• _OBJECTIVE_:
The lines from the top of the material below through the line containing "random.seed(7)" are to be printed exactly, with pictures omitted.

• _SOURCE DATA_:
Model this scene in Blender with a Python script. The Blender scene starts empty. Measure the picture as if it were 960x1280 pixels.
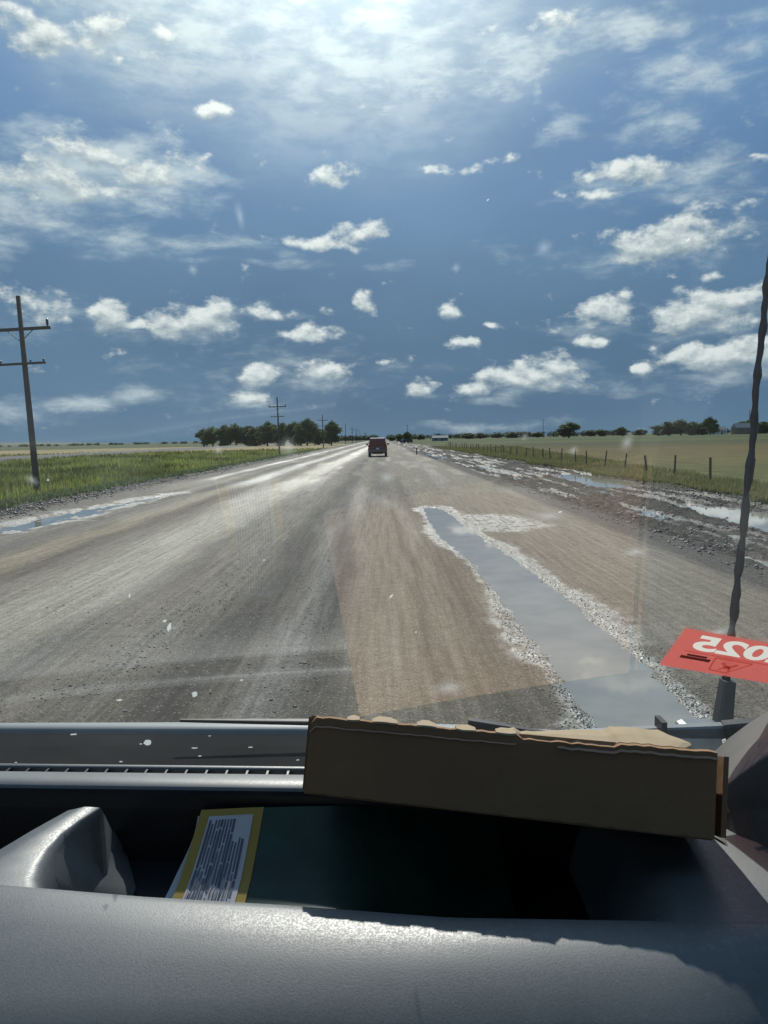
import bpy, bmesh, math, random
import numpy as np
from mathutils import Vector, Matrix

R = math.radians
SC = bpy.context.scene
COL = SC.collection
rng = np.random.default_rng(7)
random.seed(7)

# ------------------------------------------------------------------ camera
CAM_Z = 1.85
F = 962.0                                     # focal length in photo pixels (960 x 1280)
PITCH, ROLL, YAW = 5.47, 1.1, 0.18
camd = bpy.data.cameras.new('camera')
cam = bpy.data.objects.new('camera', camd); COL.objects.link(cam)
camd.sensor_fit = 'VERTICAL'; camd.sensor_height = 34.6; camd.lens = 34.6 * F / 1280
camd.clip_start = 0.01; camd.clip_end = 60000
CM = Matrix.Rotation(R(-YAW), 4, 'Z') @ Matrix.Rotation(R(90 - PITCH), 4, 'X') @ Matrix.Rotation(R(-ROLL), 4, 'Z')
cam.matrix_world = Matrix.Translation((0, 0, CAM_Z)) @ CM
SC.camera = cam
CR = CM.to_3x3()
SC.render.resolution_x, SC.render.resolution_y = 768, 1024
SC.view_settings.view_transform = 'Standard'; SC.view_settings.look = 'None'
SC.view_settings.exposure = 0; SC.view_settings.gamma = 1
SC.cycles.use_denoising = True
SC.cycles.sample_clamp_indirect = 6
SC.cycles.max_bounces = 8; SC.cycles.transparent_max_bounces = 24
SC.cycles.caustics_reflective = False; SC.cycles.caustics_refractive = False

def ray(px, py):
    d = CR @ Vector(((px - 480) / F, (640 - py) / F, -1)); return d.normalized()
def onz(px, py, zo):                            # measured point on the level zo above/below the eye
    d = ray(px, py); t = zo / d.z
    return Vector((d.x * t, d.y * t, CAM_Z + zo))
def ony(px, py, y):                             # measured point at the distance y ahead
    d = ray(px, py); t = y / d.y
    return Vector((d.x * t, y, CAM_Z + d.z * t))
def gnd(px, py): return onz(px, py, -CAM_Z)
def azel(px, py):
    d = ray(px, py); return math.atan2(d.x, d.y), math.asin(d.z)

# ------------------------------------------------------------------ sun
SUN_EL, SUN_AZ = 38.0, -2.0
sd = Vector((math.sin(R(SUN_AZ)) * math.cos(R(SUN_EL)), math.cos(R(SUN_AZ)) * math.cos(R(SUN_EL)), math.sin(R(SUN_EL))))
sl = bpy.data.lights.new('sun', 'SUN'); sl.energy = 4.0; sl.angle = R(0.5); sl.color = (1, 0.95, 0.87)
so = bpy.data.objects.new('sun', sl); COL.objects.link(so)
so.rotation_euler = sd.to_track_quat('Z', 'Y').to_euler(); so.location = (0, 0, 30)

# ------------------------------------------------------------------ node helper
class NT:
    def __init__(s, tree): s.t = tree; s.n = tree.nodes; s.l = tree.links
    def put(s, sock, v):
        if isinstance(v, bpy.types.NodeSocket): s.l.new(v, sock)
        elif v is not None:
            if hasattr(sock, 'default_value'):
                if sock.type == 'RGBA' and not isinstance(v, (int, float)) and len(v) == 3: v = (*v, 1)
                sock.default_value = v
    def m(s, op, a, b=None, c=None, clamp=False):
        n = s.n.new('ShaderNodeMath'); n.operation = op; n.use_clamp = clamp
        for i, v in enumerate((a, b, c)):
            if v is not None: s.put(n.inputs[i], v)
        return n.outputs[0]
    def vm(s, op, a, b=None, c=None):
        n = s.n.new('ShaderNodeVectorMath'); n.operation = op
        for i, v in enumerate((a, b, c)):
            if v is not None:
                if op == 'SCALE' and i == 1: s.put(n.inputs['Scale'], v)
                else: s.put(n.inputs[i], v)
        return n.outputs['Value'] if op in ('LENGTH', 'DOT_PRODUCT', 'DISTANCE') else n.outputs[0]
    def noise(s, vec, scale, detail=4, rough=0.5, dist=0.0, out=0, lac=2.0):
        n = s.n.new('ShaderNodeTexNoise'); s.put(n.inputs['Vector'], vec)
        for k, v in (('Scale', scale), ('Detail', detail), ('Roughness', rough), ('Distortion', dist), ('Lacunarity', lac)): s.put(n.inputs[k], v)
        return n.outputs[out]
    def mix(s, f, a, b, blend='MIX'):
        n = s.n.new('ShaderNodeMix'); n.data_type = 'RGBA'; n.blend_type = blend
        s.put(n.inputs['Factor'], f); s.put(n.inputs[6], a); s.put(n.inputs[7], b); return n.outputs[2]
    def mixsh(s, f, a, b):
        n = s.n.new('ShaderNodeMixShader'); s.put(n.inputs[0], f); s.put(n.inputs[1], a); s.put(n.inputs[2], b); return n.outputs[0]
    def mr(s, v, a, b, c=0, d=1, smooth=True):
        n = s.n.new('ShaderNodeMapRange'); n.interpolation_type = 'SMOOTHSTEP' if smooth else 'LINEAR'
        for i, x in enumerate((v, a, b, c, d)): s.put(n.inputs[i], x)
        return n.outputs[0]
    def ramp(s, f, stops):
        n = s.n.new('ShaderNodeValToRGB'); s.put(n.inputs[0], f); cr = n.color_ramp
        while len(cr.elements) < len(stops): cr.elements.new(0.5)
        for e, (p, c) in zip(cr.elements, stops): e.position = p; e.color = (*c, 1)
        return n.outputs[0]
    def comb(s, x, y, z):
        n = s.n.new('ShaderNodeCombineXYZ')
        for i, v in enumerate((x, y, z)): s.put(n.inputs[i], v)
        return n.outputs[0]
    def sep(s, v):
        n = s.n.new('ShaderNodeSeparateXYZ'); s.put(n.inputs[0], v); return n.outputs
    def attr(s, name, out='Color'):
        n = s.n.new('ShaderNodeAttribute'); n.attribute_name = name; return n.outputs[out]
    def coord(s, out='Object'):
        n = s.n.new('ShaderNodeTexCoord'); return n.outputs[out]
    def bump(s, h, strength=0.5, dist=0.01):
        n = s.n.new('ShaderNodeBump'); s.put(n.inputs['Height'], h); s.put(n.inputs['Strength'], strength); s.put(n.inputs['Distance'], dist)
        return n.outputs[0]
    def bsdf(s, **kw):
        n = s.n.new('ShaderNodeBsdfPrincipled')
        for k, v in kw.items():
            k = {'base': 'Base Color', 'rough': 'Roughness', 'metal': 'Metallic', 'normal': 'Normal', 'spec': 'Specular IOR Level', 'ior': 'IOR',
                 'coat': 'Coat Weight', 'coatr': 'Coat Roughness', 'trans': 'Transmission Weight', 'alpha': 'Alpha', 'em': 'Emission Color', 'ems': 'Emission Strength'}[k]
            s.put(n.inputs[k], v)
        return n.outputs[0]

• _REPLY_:
Model this scene in Blender with a Python script. The Blender scene starts empty. Measure the picture as if it were 960x1280 pixels.
import bpy, bmesh, math, random
import numpy as np
from mathutils import Vector, Matrix

R = math.radians
SC = bpy.context.scene
COL = SC.collection
rng = np.random.default_rng(7)
random.seed(7)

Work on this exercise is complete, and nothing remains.